This Market Business News information hub provides information on portfolios, including information on what it is, the different portfolio strategies that exist, the role of a portfolio manager, and more.
A portfolio is a simply a collection of financial assets held by investors and/or managed by financial professionals..
A portfolio typically includes a range of investment options, such as stocks and bonds.
Portfolios are created according to the amount of risk an investor is willing to take and their investment targets.
An efficient portfolio is one that provides the best return relative to a given level of risk – also known as an optimal portfolio. If, given a certain level of risk, the expected returns are met then it is an efficient portfolio.
In contrast, if the expected returns are not met, or the risk required to meet the expected level of return is too high, then it is an inefficient portfolio.
A minimum variance portfolio is a well diversified portfolio that includes investments that are risky on an individual basis, but when grouped together are less risky given the anticipated return.

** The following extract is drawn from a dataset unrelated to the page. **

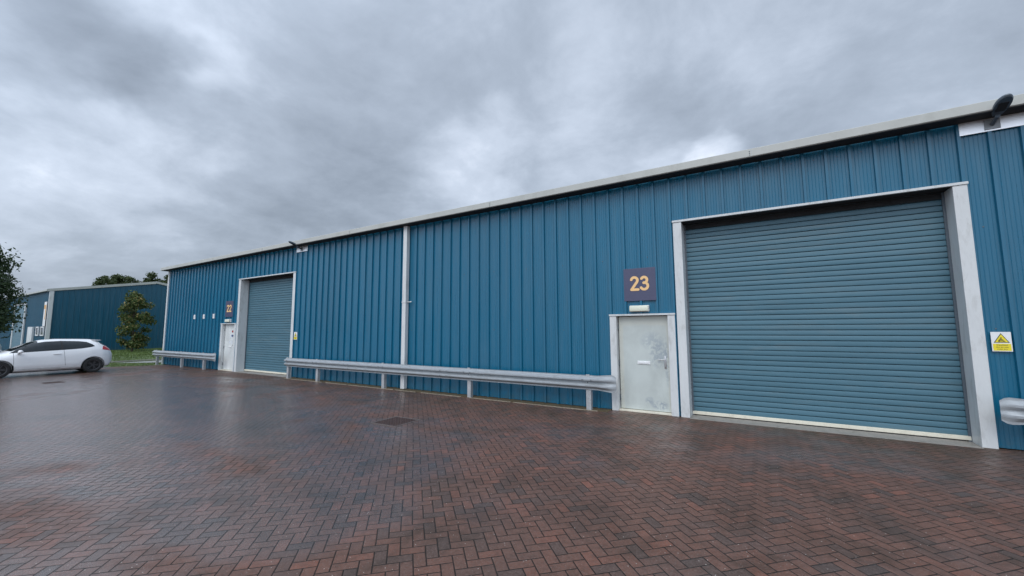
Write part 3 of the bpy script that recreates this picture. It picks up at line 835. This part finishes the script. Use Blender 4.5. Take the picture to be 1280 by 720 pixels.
# ------------------------------------------------------------------ cars
def lerp_tab(tab, s):
    if s <= tab[0][0]: return tab[0][1]
    for (a, va), (b_, vb) in zip(tab, tab[1:]):
        if s <= b_:
            k = (s-a)/(b_-a); return va+(vb-va)*k
    return tab[-1][1]
def sm(tab, s, h=.05): return (lerp_tab(tab,s-h)+lerp_tab(tab,s)*2+lerp_tab(tab,s+h))/4
def evalmesh(o):
    bpy.context.view_layer.update()
    dg = bpy.context.evaluated_depsgraph_get()
    return bpy.data.meshes.new_from_object(o.evaluated_get(dg))
def make_car(name, paint, label, loc, rz, H=1.455, group='parked cars', detail=True):
    L = 4.045; k = H/1.455
    top = [(0,.62),(.04,.68),(.15,.75),(.45,.865),(.92,.965),(1.0,.99),(1.35,1.19),(1.72,1.365),(1.95,1.425),(2.35,1.455),(2.9,1.44),(3.3,1.425),(3.50,1.40),(3.60,1.33),(3.84,1.14),(3.95,1.04),(4.02,.92),(4.045,.78)]
    bot = [(0,.42),(.05,.26),(.25,.19),(3.75,.20),(3.95,.27),(4.045,.45)]
    plan = [(0,.46),(.04,.60),(.15,.72),(.35,.80),(.7,.845),(1.2,.86),(2.8,.86),(3.3,.85),(3.7,.80),(3.9,.72),(4.0,.63),(4.045,.50)]
    side = [(.18,.93),(.35,.975),(.55,1.0),(.75,.99),(.92,.955),(1.0,.925),(1.2,.82),(1.40,.70),(1.46,.66)]
    def solid(infl=0.):
        mb = MB(); ns, nz = 84, 26
        ss = [L*(0.5-0.5*math.cos(math.pi*i/ns))*.35 + L*i/ns*.65 for i in range(ns+1)]
        rings = []
        for s in ss:
            T = sm(top, s, .04)*1.0; T = T if T < .99 else .99+(T-.99)*(H-.99)/.465; B = lerp_tab(bot, s); W = sm(plan, s, .05)
            T += infl; B -= infl*.2
            ring = []
            for j in range(nz+1):
                a = j/nz; f = 1-(1-a)**1.6 if a > .5 else (a/.5)*(1-.5**1.6)
                z = B + (T-B)*f
                zr = (z if z < .99 else .99+(z-.99)*.465/(H-.99))
                q = max(0, 1-f**9)**(1/2.6)
                lowr = min(1, .90+.10*(f/.06)) if f < .06 else 1
                x = W*lerp_tab(side, zr)*q*lowr
                # character crease above the sill and shoulder
                x += .012*math.exp(-((z-.43)/.05)**2)*(1 if 1.0 < s < 3.0 else 0)
                ring.append((x + infl*(1 if f < .97 else 0), z))
            rings.append((s, ring))
        for s, ring in rings:
            for x, z in ring: mb.v.append((x, s, z))
            for x, z in reversed(ring[:-1]): mb.v.append((-x, s, z))
        n = 2*(nz+1)-1
        for i in range(ns):
            for j in range(n):
                jj = (j+1) % n
                mb.f.append((i*n+j, i*n+jj, (i+1)*n+jj, (i+1)*n+j))
        mb.f.append(tuple(range(n))); mb.f.append(tuple((ns)*n+j for j in reversed(range(n))))
        return mb
    def boolean(a, b_, op):
        md = a.modifiers.new('b', 'BOOLEAN'); md.operation = op; md.object = b_; md.solver = 'EXACT'
        me = evalmesh(a); a.modifiers.clear(); a.data = me; return a
    root = thing(name, loc, label, 'car', group, rz)
    def finish(o, nm, parent, mat, ang=30):
        o.name = nm; o.data.materials.clear(); o.data.materials.append(mat)
        o.data.polygons.foreach_set('use_smooth', [True]*len(o.data.polygons))
        try: o.data.set_sharp_from_angle(angle=R(ang))
        except Exception: pass
        o.parent = parent; return o
    WF, WR, WRAD = .83, 3.40, .315
    body = solid().build('body', paint)
    cut = MB()
    for s in (WF, WR):
        for sg in (-1, 1): cut.cyl((sg*.60, s, WRAD-.005), (sg*1.0, s, WRAD-.005), .375, n=40)
    c = cut.build('cut', M['black']); boolean(body, c, 'DIFFERENCE'); bpy.data.objects.remove(c)
    finish(body, 'body', root, paint)
    hs = lambda z: z if z < .99 else .99+(z-.99)*(H-.99)/.465
    def patch(pts, x0_, x1_, nm, mat, infl=.004, parent=None):
        a = solid(infl).build('tmp', mat)
        p_ = MB(); p_.prism_x([(s, hs(z)) for s, z in pts], x0_, x1_); p_ = p_.build('cut', mat)
        boolean(a, p_, 'INTERSECT'); bpy.data.objects.remove(p_)
        return finish(a, nm, parent or root, mat)
    # glass: (s,z) outlines
    front_side = [(1.06,.935),(1.36,1.135),(1.72,1.30),(2.0,1.352),(2.42,1.368),(2.42,1.00),(1.9,.975),(1.4,.95)]
    rear_side = [(2.47,1.00),(2.47,1.368),(2.95,1.345),(3.18,1.31),(3.36,1.20),(3.43,1.12),(3.32,1.085),(3.0,1.035)]
    for sg in (-1, 1):
        g1_ = patch(front_side, sg*.40, sg*1.1, 'side_window', M['carglass']); g2_ = patch(rear_side, sg*.40, sg*1.1, 'side_window', M['carglass'])
        patch([(2.41,1.0),(2.48,1.0),(2.48,1.37),(2.41,1.37)], sg*.40, sg*1.1, 'window_pillar', M['black'], .0035)
        patch([(3.66,.97),(3.86,.93),(4.06,.87),(4.06,1.03),(3.90,1.14),(3.70,1.11)] , sg*.46, sg*1.1, 'tail_light', M['tail'], .006)
        patch([(-.02,.62),(.12,.60),(.42,.78),(.62,.89),(.50,.86),(.2,.76),(-.02,.68)], sg*.36, sg*1.1, 'headlight', M['headlamp'], .006)
        if detail:
            for pts in ([(1.19,.30),(1.198,.30),(1.158,.94),(1.15,.94)], [(2.56,.36),(2.568,.36),(2.498,.99),(2.49,.99)], [(1.19,.285),(2.45,.285),(2.45,.292),(1.19,.292)]):
                patch(pts, sg*.5, sg*1.1, 'door_seam', M['dark'], .0015)
            h = MB(); h.box(sg*.842, sg*.872, 2.19, 2.41, .835, .865, .008); o = h.build('door_handle', paint); o.parent = root
    patch([(1.04,1.02),(1.80,1.415),(1.80,1.33),(1.16,.985)], -.60, .60, 'windscreen', M['carglass'])
    patch([(3.58,1.37),(3.95,1.37),(3.95,1.05),(3.66,1.14)], -.52, .52, 'rear_window', M['carglass'])
    patch([(-.05,.15),(.30,.15),(.30,.30),(-.05,.45)], -.5, .5, 'front_grille', M['black'])
    patch([(3.80,.15),(4.1,.15),(4.1,.37),(3.92,.37)], -.6, .6, 'rear_bumper_trim', M['black'])
    sp = MB()
    sp.v = []; 
    zt = hs(1.385)
    sp.prism_x([(3.36, zt+.022), (3.64, zt-.005), (3.65, zt-.024), (3.45, zt-.03)], -.50, .50)
    o = sp.build('spoiler', paint); o.parent = root
    for sg in (-1, 1):
        m_ = MB(); m_.sphere((sg*1.0, 1.30, .985), .1, 2, (.95,.75,.70)); m_.box(sg*.82, sg*.95, 1.27, 1.33, .925, .955)
        o = m_.build('wing_mirror', paint, root, smooth=True)
        m_ = MB(); m_.box(sg*.80, sg*.94, 1.25, 1.31, .895, .923, .01); m_.build('mirror_base', M['black'], o)
    ub = MB(); ub.box(-.70,.70,.45,3.75,.16,.30,.02); ub.build('underbody', M['black'], root)
    for s in (WF, WR):
        for sg in (-1, 1):
            wl = MB(); n = 40; xo, xi = sg*.845, sg*.655
            secs_ = [(xi, .20), (xi, .285), (xi+sg*.02, .308), (xi+sg*.05,.315), (xo-sg*.05,.315), (xo-sg*.02,.308), (xo,.285), (xo,.215), (xo-sg*.01,.205)]
            for x, r_ in secs_:
                for q in range(n): an = 2*math.pi*q/n; wl.v.append((x, s+r_*math.cos(an), WRAD+r_*math.sin(an)))
            for i in range(len(secs_)-1):
                for q in range(n): j = (q+1) % n; wl.f.append((i*n+q, i*n+j, (i+1)*n+j, (i+1)*n+q))
            wh = MB(); wh.v = []
            tyre = wl.build('wheel', M['tyre'], root, smooth=40)
            rm = MB(); rm.cyl((xo-sg*.07, s, WRAD), (xo-sg*.05, s, WRAD), .205, n=n); rm.build('wheel_well', M['black'], tyre)
            rm = MB()
            for q in range(10):
                an = 2*math.pi*(q//2)/5 + (.16 if q % 2 else -.16)
                dvec = Vector((0, math.cos(an), math.sin(an))); pv = Vector((1,0,0)).cross(dvec)*.013
                c0 = Vector((xo-sg*.018, s, WRAD)) + dvec*.03; c1 = Vector((xo-sg*.012, s, WRAD)) + dvec*.205
                xx_ = Vector((sg*.012,0,0))
                rm.quad(c0-pv+xx_, c0+pv+xx_, c1+pv+xx_, c1-pv+xx_); rm.quad(c0-pv-xx_, c0-pv+xx_, c1-pv+xx_, c1-pv-xx_); rm.quad(c0+pv-xx_, c0+pv+xx_, c1+pv+xx_, c1+pv-xx_)
            rm.cyl((xo-sg*.04, s, WRAD), (xo-sg*.002, s, WRAD), .045, n=16)
            # rim lip
            for r0_, r1_ in ((.212,.196),):
                for q in range(n):
                    a1, a2 = 2*math.pi*q/n, 2*math.pi*(q+1)/n
                    P_ = lambda r_, an, x: (x, s+r_*math.cos(an), WRAD+r_*math.sin(an))
                    rm.quad(P_(r0_,a1,xo+sg*.002),P_(r0_,a2,xo+sg*.002),P_(r1_,a2,xo-sg*.004),P_(r1_,a1,xo-sg*.004))
                    rm.quad(P_(r1_,a1,xo-sg*.004),P_(r1_,a2,xo-sg*.004),P_(r1_,a2,xo-sg*.05),P_(r1_,a1,xo-sg*.05))
            rm.build('rim', M['alloy'], tyre)
    return root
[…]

With a minimum variance portfolio the investor essentially hedges each investment with an offsetting investment.
Read more about minimum variance portfolios.
A feasible portfolio is one that an investor can create given the assets that they have available to use – capital resources limits, investment goals, and tolerance for risk.
When it comes to designing a portfolio it is necessary to have some sort of game plan or strategy.
Every portfolio will vary to some degree, but they often share similar strategic styles.
There are two main portfolio strategies: passive and active.
A passive portfolio strategy focuses on maximizing diversification with little expectational input.
An active portfolio strategy consistently moves capital away from poor performing investments and transfers it to potentially higher performing ones based on information and forecasting techniques.
A portfolio manager is a person who is in charge of making investment decisions with other people’s capital or someone who handles a financial institutions portfolios.
It is their job, with the help of researchers and analysts, to establish an investment strategy, decide what to invest in and how much should be spent.
Read more about the role of a portfolio manager.
The Modern Portfolio Theory attempts to maximize portfolio expected return for a given amount of portfolio risk, or minimize risk for a certain level of expected return.
According to the theory, this is possible if the investor chooses the proportions of various assets carefully.
A factor portfolio is a portfolio that is diversified. It includes various investments that have different levels of risk exposure – such as changes in inflation, interest rates and/or oil prices.
Efficient diversification is a principle that says risk-wary investors maximize portfolio expected return given a certain level of risk. Essentially this means making investments that will generate a return that are not overly risky.
Portfolio insurance is when a portfolio is hedged hedging against the market risk by short selling stock index futures.